Data lines -
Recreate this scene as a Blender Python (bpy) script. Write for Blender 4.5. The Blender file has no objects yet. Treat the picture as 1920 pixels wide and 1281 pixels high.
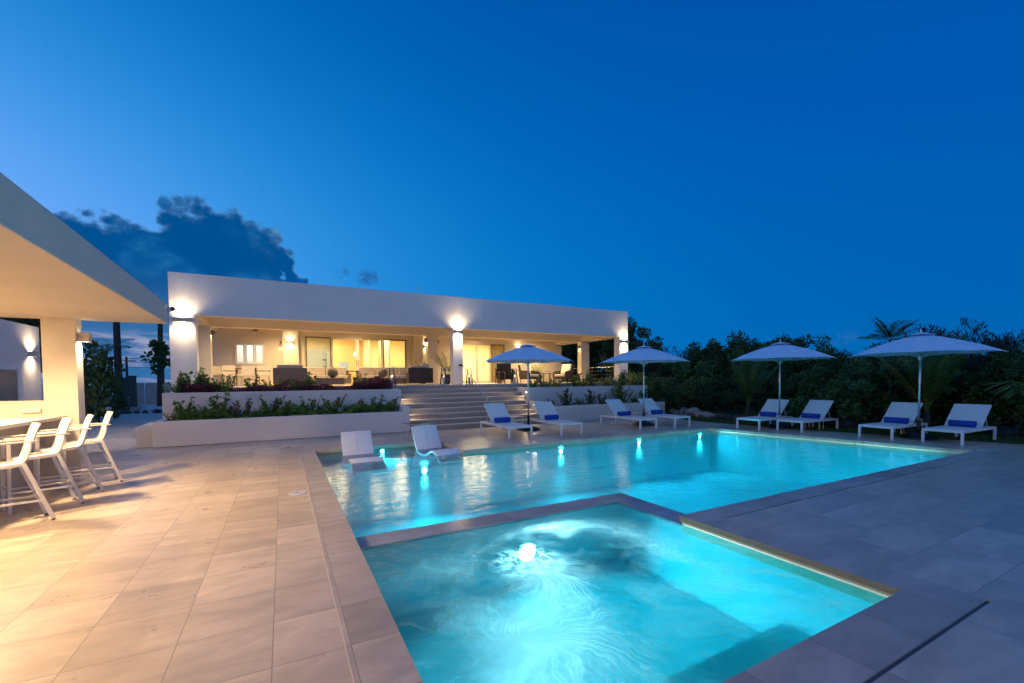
import bpy, bmesh, math, random
from mathutils import Vector, Matrix
rnd = random.Random(7)
sc = bpy.context.scene
col = sc.collection
R = math.radians

# ------------------------------------------------------------------ camera
F, PX, PY, TILT, YAW, ROLL = 810.3, 960., 740.1, .0341, .4876, -.0086
EYE = Vector((0, 0, 1.6))
FW = Vector((math.sin(YAW)*math.cos(TILT), math.cos(YAW)*math.cos(TILT), -math.sin(TILT)))
_r = Vector((math.cos(YAW), -math.sin(YAW), 0)); _u = _r.cross(FW)
RT = _r*math.cos(ROLL) + _u*math.sin(ROLL); UP = _u*math.cos(ROLL) - _r*math.sin(ROLL)
cd = bpy.data.cameras.new("camera"); cam = bpy.data.objects.new("camera", cd); col.objects.link(cam)
cam.matrix_world = Matrix(((RT.x, UP.x, -FW.x, EYE.x), (RT.y, UP.y, -FW.y, EYE.y), (RT.z, UP.z, -FW.z, EYE.z), (0, 0, 0, 1)))
cd.sensor_width = 36; cd.lens = F/1920*36; cd.shift_y = (PY-640.5)/1920
cd.clip_start = .05; cd.clip_end = 2000
sc.camera = cam
def ray(x, y): return FW + RT*((x-PX)/F) + UP*((PY-y)/F)
def on_y(x, y, Y): d = ray(x, y); return EYE + d*(Y/d.y)
def far(x, D): d = ray(x, 700); n = math.hypot(d.x, d.y); return Vector((d.x/n*D, d.y/n*D, 0))
def ztop(x, y, D): d = ray(x, y); n = math.hypot(d.x, d.y); return EYE.z + d.z*D/n

# ------------------------------------------------------------------ world (dusk sky, sun already set to the left)
W = bpy.data.worlds.new("World"); sc.world = W; W.use_nodes = True
class NT:
    """tiny helper for node maths"""
    def __init__(s, nt): s.nt = nt; nt.nodes.clear() if False else None
    def new(s, t, **k):
        n = s.nt.nodes.new(t)
        for a, b in k.items(): setattr(n, a, b)
        return n
    def put(s, sock, v):
        if hasattr(v, 'is_output') or isinstance(v, bpy.types.NodeSocket): s.nt.links.new(v, sock)
        elif v is not None:
            try: sock.default_value = v
            except Exception: sock.default_value = (v, v, v)
    def m(s, op, a, b=None, c=None, clamp=False):
        n = s.new('ShaderNodeMath', operation=op, use_clamp=clamp)
        s.put(n.inputs[0], a)
        if b is not None: s.put(n.inputs[1], b)
        if c is not None: s.put(n.inputs[2], c)
        return n.outputs[0]
    def sstep(s, v, a, b, lo=0., hi=1.):
        n = s.new('ShaderNodeMapRange', interpolation_type='SMOOTHSTEP')
        s.put(n.inputs[0], v); s.put(n.inputs[1], a); s.put(n.inputs[2], b); s.put(n.inputs[3], lo); s.put(n.inputs[4], hi)
        return n.outputs[0]
    def mix(s, f, a, b, t='MIX'):
        n = s.new('ShaderNodeMix', data_type='RGBA', blend_type=t)
        s.put(n.inputs[0], f)
        for i, v in ((6, a), (7, b)):
            if isinstance(v, tuple): n.inputs[i].default_value = (*v[:3], 1)
            else: s.put(n.inputs[i], v)
        return n.outputs[2]
    def noise(s, vec, scale, detail=3, rough=.5, dist=0.):
        n = s.new('ShaderNodeTexNoise')
        if vec is not None: s.put(n.inputs['Vector'], vec)
        n.inputs['Scale'].default_value = scale; n.inputs['Detail'].default_value = detail
        n.inputs['Roughness'].default_value = rough; n.inputs['Distortion'].default_value = dist
        return n.outputs[0]
    def sep(s, v):
        n = s.new('ShaderNodeSeparateXYZ'); s.put(n.inputs[0], v); return n.outputs
    def comb(s, x, y, z):
        n = s.new('ShaderNodeCombineXYZ'); s.put(n.inputs[0], x); s.put(n.inputs[1], y); s.put(n.inputs[2], z); return n.outputs[0]
    def pos(s): return s.new('ShaderNodeNewGeometry').outputs['Position']
    def vscale(s, v, sx, sy, sz):
        n = s.new('ShaderNodeVectorMath', operation='MULTIPLY'); s.put(n.inputs[0], v); n.inputs[1].default_value = (sx, sy, sz); return n.outputs[0]
    def ramp(s, f, stops, mode='LINEAR'):
        n = s.new('ShaderNodeValToRGB'); s.put(n.inputs[0], f); cr = n.color_ramp; cr.interpolation = mode
        while len(cr.elements) < len(stops): cr.elements.new(.5)
        for e, (p, c) in zip(cr.elements, stops):
            e.position = p; e.color = (*c, 1) if isinstance(c, tuple) else (c, c, c, 1)
        return n.outputs[0]
w = NT(W.node_tree)
bg = next(n for n in W.node_tree.nodes if n.type == 'BACKGROUND')
gen = w.new('ShaderNodeTexCoord').outputs['Generated']
dx, dy, dz = w.sep(gen)
az = w.m('MULTIPLY', w.m('ARCTAN2', dx, dy), 57.2958)          # degrees, 0 = +Y, + = right
el = w.m('MULTIPLY', w.m('ARCSINE', dz), 57.2958)
elp = w.m('MAXIMUM', el, 0)
SKY_BASE = w.ramp(w.m('DIVIDE', elp, 90.), [(0, (.001, .140, .48)), (.10, (.0, .128, .50)), (.3, (.0, .102, .48)), (.5, (.0, .084, .41)), (.75, (.03, .14, .46)), (1, (.05, .20, .58))])
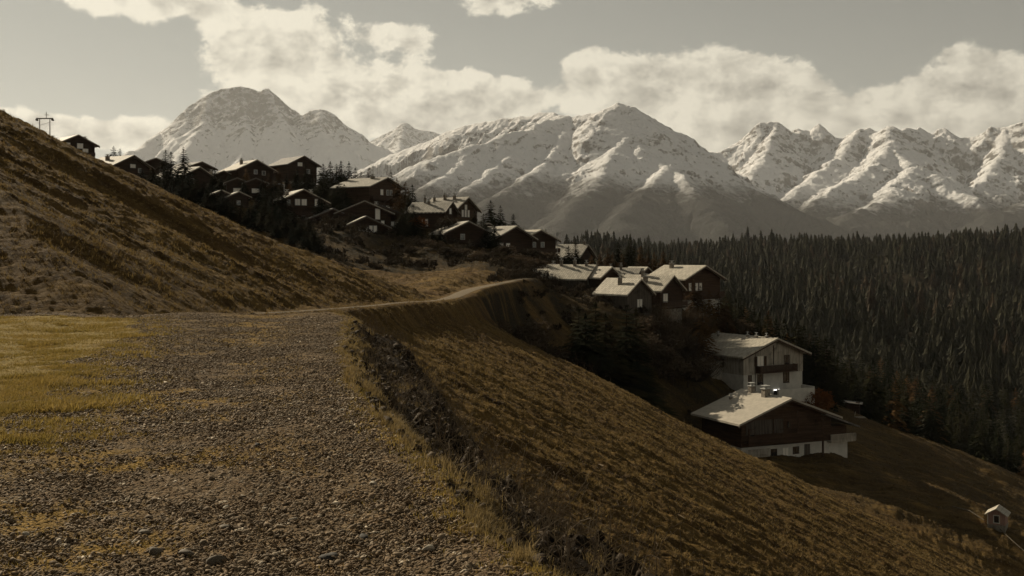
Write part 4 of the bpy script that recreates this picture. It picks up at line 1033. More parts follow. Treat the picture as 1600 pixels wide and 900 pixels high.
for px, top, d in [(238, 262, 220), (247, 270, 214), (262, 262, 210), (272, 272, 206), (284, 278, 204), (296, 268, 206), (306, 276, 202), (318, 284, 200), (331, 290, 198), (345, 294, 200), (352, 302, 194), (364, 306, 196), (376, 312, 192),
                   (390, 318, 190), (402, 308, 200), (413, 312, 194), (424, 322, 190), (436, 322, 194), (448, 334, 186), (459, 330, 188), (470, 342, 182), (482, 338, 184), (490, 352, 178), (497, 366, 172), (478, 362, 174), (456, 354, 178), (432, 346, 182), (408, 338, 186), (384, 330, 188), (358, 322, 192),
                   (325, 300, 196), (300, 296, 200), (278, 292, 202), (255, 284, 208)]:
    vt('spruce', px, top, d, 'dark spruce in the dense row below the village, along the grass slope', GF, w=2.3)
for px, top, d in [(506, 256, 254), (516, 252, 252), (526, 256, 250), (534, 251, 252), (545, 254, 250), (555, 262, 248), (562, 268, 250), (512, 268, 244), (540, 266, 243)]:
    vt('spruce', px, top, d, 'tall dark spruce in the clump left of the big square chalet', 'spruce clump left of the big square chalet', w=1.9)
for px, top, d in [(463, 262, 262), (479, 256, 258), (487, 268, 256), (470, 275, 254), (448, 272, 262)]:
    vt('spruce', px, top, d, 'spruce in front of the topmost grey roofed chalet', 'spruces before the topmost chalet', w=1.5)
for px, top, d, kind in [(385, 262, 252, 'larch'), (420, 270, 248, 'larch'), (436, 262, 262, 'larch'), (412, 290, 232, 'larch'), (425, 300, 226, 'larch'), (452, 280, 244, 'larch')]:
    vt(kind, px, top, d, 'reddish brown larch among the chalets of the upper left village', 'larches among the upper left chalets', w=1.2)
for px, top, d in [(520, 268, 262), (532, 262, 262), (595, 280, 262), (622, 278, 232), (632, 284, 230), (640, 296, 228), (628, 300, 224), (618, 306, 222)]:
    vt('larch', px, top, d, 'brownish larch around the big square chalet', 'larches around the big square chalet', w=1.25)
for px, top, d in [(950, 386, 224), (938, 392, 222), (958, 394, 222), (1000, 384, 230), (1012, 392, 232), (1022, 394, 232), (1036, 392, 232), (1046, 402, 230), (925, 398, 216), (972, 396, 220)]:
    vt('larch', px, top, d, 'reddish larch behind the roofs of the lower hamlet', 'larches behind the hamlet', w=1.3)
GB = 'spruces standing between the upper village chalets'
for px, top, d in [(222, 262, 232), (336, 262, 236), (344, 268, 232), (358, 268, 240), (330, 276, 222), (382, 276, 222), (410, 278, 226), (418, 284, 218), (428, 276, 230), (440, 286, 214), (426, 296, 210), (505, 276, 238), (528, 280, 232), (518, 296, 226), (538, 288, 230), (500, 300, 214),
                   (636, 312, 214), (646, 320, 210), (628, 326, 208), (760, 352, 200), (772, 344, 204), (742, 330, 216), (756, 334, 212), (688, 352, 200), (676, 356, 198), (530, 344, 200), (518, 352, 196), (508, 346, 198), (360, 316, 206), (388, 322, 202), (398, 316, 206)]:
    vt('spruce', px, top, d, 'dark spruce between the chalets of the upper village', GB, w=2.1)
GS = 'spruces on the bank right of the hamlet'
for px, top, d in [(1142, 470, 206), (1156, 478, 204), (1128, 486, 200), (1172, 482, 204), (1186, 488, 204), (1200, 492, 206), (1214, 496, 206), (1228, 498, 208), (1120, 500, 192), (1136, 504, 190), (1150, 500, 196), (1244, 502, 208), (1260, 508, 206), (1276, 516, 204), (1290, 524, 202)]:
    vt('spruce', px, top, d, 'dark spruce on the bank between the hamlet and the tall whitish house', GS, w=1.5)
for px, top, d in [(1094, 446, 190), (1108, 452, 189), (1122, 456, 191), (1084, 436, 188), (1134, 462, 194)]:
    vt('larch', px, top, d, 'brown larch before the whitish ground floor of the tall brown house', 'larches before the tall brown house', w=1.3)
# dark trees below the hamlet
for px, top, d, w, lab in [
  (905, 480, 141, 2.0, 'bushy dark spruce left in the clump in the hollow below the hamlet'),
  (932, 472, 139, 2.1, 'biggest dark spruce of the clump in the hollow'),
  (918, 490, 134, 2.0, 'low dark spruce at the front of the clump in the hollow'),
  (950, 490, 136, 2.0, 'dark spruce right behind the biggest one of the hollow clump'),
  (977, 474, 139, 1.7, 'sunlit edged spruce standing apart to the right of the hollow clump'),
  (998, 482, 141, 1.6, 'smaller spruce right of the sunlit edged spruce in the hollow')]:
    vt('spruce', px, top, d, lab, w=w)
for px, top, d, k, w, lab in [
  (898, 498, 133, 'twig', 2.2, 'brown leafless bush at the left foot of the hollow\'s spruce clump'),
  (1070, 462, 172, 'twig', 2.4, 'large pale brown leafless bush below the middle of the hamlet'),
  (1050, 470, 170, 'twig', 2.2, 'leafless bush left of the large pale brown one'),
  (1098, 470, 176, 'larch', 1.3, 'rusty larch below the tall brown house of the hamlet'),
  (1140, 486, 184, 'bush', 1.6, 'bare tree at the edge of the forest behind the hamlet'),
  (1168, 464, 196, 'bush', 1.4, 'reddish round tree right of the hamlet against the forest'),
  (1152, 478, 198, 'bush', 1.5, 'grey brown bare tree just left of the reddish round tree'),
  (958, 448, 176, 'twig', 2.0, 'grey leafless bush in front of the narrow gabled house'),
  (945, 452, 177, 'twig', 2.0, 'grey leafless bush before the right end of the long farmhouse'),
  (1080, 425, 184, 'twig', 2.2, 'reddish leafless bush before the tall brown house'),
  (1030, 472, 172, 'twig', 2.0, 'dark leafless bush at the foot of the hamlet\'s middle house'),
  (866, 428, 186, 'twig', 2.2, 'round grey leafless bush left of the slatted lean to roof'),
  (655, 338, 212, 'rust', 2.0, 'small orange brown bush below the chalet with three side windows'),
  (702, 336, 208, 'bush', 1.8, 'dark bush below the chalet with three side windows'),
  (1268, 592, 173, 'rust', 1.7, 'orange leafed bush at the right corner of the tall whitish house'),
  (1283, 598, 176, 'rust', 1.5, 'smaller rusty bush right of the orange leafed one'),
  (1085, 540, 166, 'twig', 2.4, 'dark leafless bush in the shaded slope left of the tall whitish house')]:
    vt(k, px, top, d, lab, w=w)
for px, top, d in [(660, 372, 196), (680, 374, 194), (700, 384, 190), (720, 388, 188), (745, 392, 186), (775, 392, 188), (805, 396, 186), (835, 400, 190), (640, 384, 192), (610, 392, 188), (860, 404, 196), (790, 384, 196), (850, 392, 200), (825, 388, 200)]:
    vt('bush', px, top-2, d, 'dark scrubby bush on the shaded slope under the village row', 'scrub under the village row', w=1.9)
for px, top, d in [(1010, 500, 160), (1030, 505, 160), (1052, 512, 160), (1075, 520, 162), (1020, 486, 166), (1045, 492, 166)]:
    vt('bush', px, top, d, 'dark scrubby tree on the shaded bank between hamlet and tall whitish house', 'scrub on the shaded bank', w=1.7)

for px, top, d in [(783, 498, 117), (797, 512, 119), (815, 520, 122), (836, 526, 125), (856, 520, 129), (872, 506, 134), (806, 496, 126), (828, 500, 131)]:
    vt('bush', px, top, d, 'scrub', 'scrub on the dark gully bank below the footpath', w=1.7)['label'] = 'dark scrubby bush on the gully bank right below the footpath bend'
# ------------------------------------------------------------------ the forest to the right and across the valley
rs = np.random.RandomState(77)
def cand(n, p0, p1, d0, d1):
    d = np.sqrt(rs.uniform(d0*d0, d1*d1, n)); px = rs.uniform(p0, p1, n); return (px-800)/FPX*d, d, px
def thin(x, y, r):
    """keep points at least r apart"""
    cell = {}; keep = []
    for i in range(len(x)):
        k = (int(x[i]//r), int(y[i]//r)); ok = True
        for a in (-1, 0, 1):
            for b in (-1, 0, 1):
                for j in cell.get((k[0]+a, k[1]+b), ()):
                    if (x[i]-x[j])**2+(y[i]-y[j])**2 < r*r: ok = False; break
                if not ok: break
            if not ok: break
        if ok: cell.setdefault(k, []).append(i); keep.append(i)
    return np.array(keep)
x, y, px = cand(3000, 1120, 1760, 200, 450)
edge_d = np.interp(px, [1100, 1150, 1200, 1280, 1340, 1400, 1500, 1600, 1800], [212, 216, 204, 212, 224, 230, 238, 247, 248])
k = y > edge_d+rs.rand(len(y))*5
x, y, px = x[k], y[k], px[k]
k = thin(x, y, 4.6); x, y, px = x[k], y[k], px[k]
z = H(x, y)
edge_d2 = lambda p: np.interp(p, [1100, 1150, 1200, 1280, 1340, 1400, 1500, 1600, 1800], [212, 216, 204, 212, 224, 230, 238, 247, 248])
h = rs.uniform(11, 20, len(x)); h[y < edge_d2(px)+14] *= .8
top = HORIZON-(z+h-CAMZ)/y*FPX
# keep the nearest trees low enough not to hide the hillside edge on the left
lim = np.interp(px, [1100, 1180, 1280, 1340, 1400, 1500, 1600, 1800], [455, 478, 520, 545, 560, 590, 610, 640])
ok = top > lim-rs.rand(len(top))*25
x, y, px, z, h, top = [q[ok] for q in (x, y, px, z, h, top)]
order = np.argsort(-(h/y)); sel = order[:270]; rest = order[270:]
for i in sel:
    kd = 'larch' if rs.rand() < .13 else 'spruce'
    dep = y[i]-edge_d2(px[i]); tier = 'in the front row of the forest' if dep < 12 else ('just inside the forest' if dep < 40 else ('in the middle of the forest' if dep < 90 else 'deep in the forest'))
    zone = [(1215, 'between hamlet and whitish house'), (1280, 'behind the tall whitish house'), (1345, 'right of the tall whitish house'), (1400, 'above the stacked pale boards'), (1460, 'above the upper meadow'), (1520, 'above the middle of the meadow'), (1570, 'above the hut'), (9999, 'at the right picture edge')]
    zn = [q for lim_, q in zone if px[i] < lim_][0]; hp = h[i]/y[i]*FPX
    sz = 'very tall' if hp > 115 else ('tall' if hp > 92 else ('medium' if hp > 70 else 'short'))
    if kd == 'larch': tree(kd, x[i], y[i], z[i]-.3, h[i], f'{sz} rusty larch {tier} {zn}', 'larches of the forest edge', w=1.15)
    else: tree(kd, x[i], y[i], z[i]-.3, h[i], f'{sz} dark spruce {tier} {zn}', 'spruces of the forest edge', w=1.35)
X2, Y2, P2 = cand(26000, 880, 1900, 330, 1420)
k = thin(X2, Y2, 6.6); X2, Y2, P2 = X2[k], Y2[k], P2[k]
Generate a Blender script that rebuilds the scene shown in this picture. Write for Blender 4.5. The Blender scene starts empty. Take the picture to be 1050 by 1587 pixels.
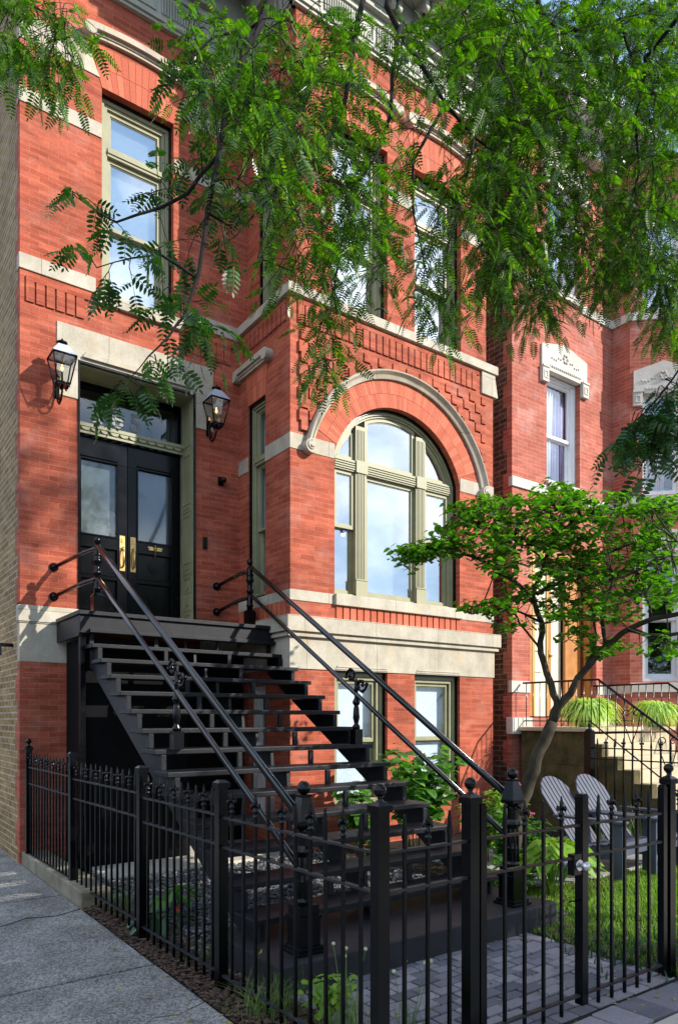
import bpy, bmesh, math, random
import numpy as np
from mathutils import Vector, Matrix
random.seed(7); rng = np.random.default_rng(11)
R = math.radians; PI = math.pi
scene = bpy.context.scene
COL = scene.collection

# ------------------------------------------------------------------ camera model (measured from the photograph)
TH = R(35.74); EYE = 1.6; FPX = 1105.0; U0 = 525.0; HZ = 1112.0
def at(u, v, d):
    """world point seen at pixel u,v of the 1050x1587 photograph at depth d metres"""
    r = (u-U0)/FPX*d; z = -(v-HZ)/FPX*d
    return Vector((r*math.cos(TH)+d*math.sin(TH), -r*math.sin(TH)+d*math.cos(TH), EYE+z))

# ------------------------------------------------------------------ materials
def new_mat(name):
    m = bpy.data.materials.new(name); m.use_nodes = True
    nt = m.node_tree; nt.nodes.clear()
    return m, nt
def N(nt, t, **k):
    n = nt.nodes.new(t)
    for a, b in k.items():
        if a in n.inputs: n.inputs[a].default_value = b
        else: setattr(n, a, b)
    return n
def L(nt, a, b): nt.links.new(a, b)
def mixc(nt, fac, a, b, blend='MIX'):
    n = nt.nodes.new('ShaderNodeMix'); n.data_type = 'RGBA'; n.blend_type = blend
    for sock, val in ((n.inputs[0], fac), (n.inputs[6], a), (n.inputs[7], b)):
        if hasattr(val, 'links'): nt.links.new(val, sock)
        elif isinstance(val, (int, float)): sock.default_value = val
        else: sock.default_value = (*val, 1)
    return n.outputs[2]
def ramp(nt, src, a, b, ca=(0,0,0), cb=(1,1,1)):
    n = nt.nodes.new('ShaderNodeValToRGB'); e = n.color_ramp.elements
    e[0].position = a; e[1].position = b; e[0].color = (*ca, 1); e[1].color = (*cb, 1)
    nt.links.new(src, n.inputs[0]); return n.outputs[0]
def coord(nt, scale=(1,1,1)):
    tc = nt.nodes.new('ShaderNodeTexCoord'); mp = nt.nodes.new('ShaderNodeMapping')
    mp.inputs['Scale'].default_value = scale
    nt.links.new(tc.outputs['Object'], mp.inputs[0]); return mp.outputs[0]
def noise(nt, vec, scale, detail=4, rough=.55):
    n = N(nt, 'ShaderNodeTexNoise', Scale=scale, Detail=detail, Roughness=rough)
    nt.links.new(vec, n.inputs['Vector']); return n.outputs['Fac']
def finish(nt, col, rough=.8, bump=None, bs=.3, bd=.01, metal=0, spec=.5, coat=0):
    p = nt.nodes.new('ShaderNodeBsdfPrincipled'); o = nt.nodes.new('ShaderNodeOutputMaterial')
    if hasattr(col, 'links'): L(nt, col, p.inputs['Base Color'])
    else: p.inputs['Base Color'].default_value = (*col, 1)
    if hasattr(rough, 'links'): L(nt, rough, p.inputs['Roughness'])
    else: p.inputs['Roughness'].default_value = rough
    p.inputs['Metallic'].default_value = metal; p.inputs['Specular IOR Level'].default_value = spec
    p.inputs['Coat Weight'].default_value = coat
    if bump is not None:
        b = N(nt, 'ShaderNodeBump', Strength=bs, Distance=bd); L(nt, bump, b.inputs['Height']); L(nt, b.outputs[0], p.inputs['Normal'])
    L(nt, p.outputs[0], o.inputs[0]); return p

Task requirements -
Begin at the first line of the records and please reproduce every line exactly through the one containing "def ztop(x, y, D): d", leaving all pictures out.

Solution to the exercise -
Recreate this scene as a Blender Python (bpy) script. Write for Blender 4.5. The Blender file has no objects yet. Treat the picture as 1920 pixels wide and 1281 pixels high.
import bpy, bmesh, math, random
from mathutils import Vector, Matrix
rnd = random.Random(7)
sc = bpy.context.scene
col = sc.collection
R = math.radians

# ------------------------------------------------------------------ camera
F, PX, PY, TILT, YAW, ROLL = 810.3, 960., 740.1, .0341, .4876, -.0086
EYE = Vector((0, 0, 1.6))
FW = Vector((math.sin(YAW)*math.cos(TILT), math.cos(YAW)*math.cos(TILT), -math.sin(TILT)))
_r = Vector((math.cos(YAW), -math.sin(YAW), 0)); _u = _r.cross(FW)
RT = _r*math.cos(ROLL) + _u*math.sin(ROLL); UP = _u*math.cos(ROLL) - _r*math.sin(ROLL)
cd = bpy.data.cameras.new("camera"); cam = bpy.data.objects.new("camera", cd); col.objects.link(cam)
cam.matrix_world = Matrix(((RT.x, UP.x, -FW.x, EYE.x), (RT.y, UP.y, -FW.y, EYE.y), (RT.z, UP.z, -FW.z, EYE.z), (0, 0, 0, 1)))
cd.sensor_width = 36; cd.lens = F/1920*36; cd.shift_y = (PY-640.5)/1920
cd.clip_start = .05; cd.clip_end = 2000
sc.camera = cam
def ray(x, y): return FW + RT*((x-PX)/F) + UP*((PY-y)/F)
def on_y(x, y, Y): d = ray(x, y); return EYE + d*(Y/d.y)
def far(x, D): d = ray(x, 700); n = math.hypot(d.x, d.y); return Vector((d.x/n*D, d.y/n*D, 0))
def ztop(x, y, D): d = ray(x, y); n = math.hypot(d.x, d.y); return EYE.z + d.z*D/n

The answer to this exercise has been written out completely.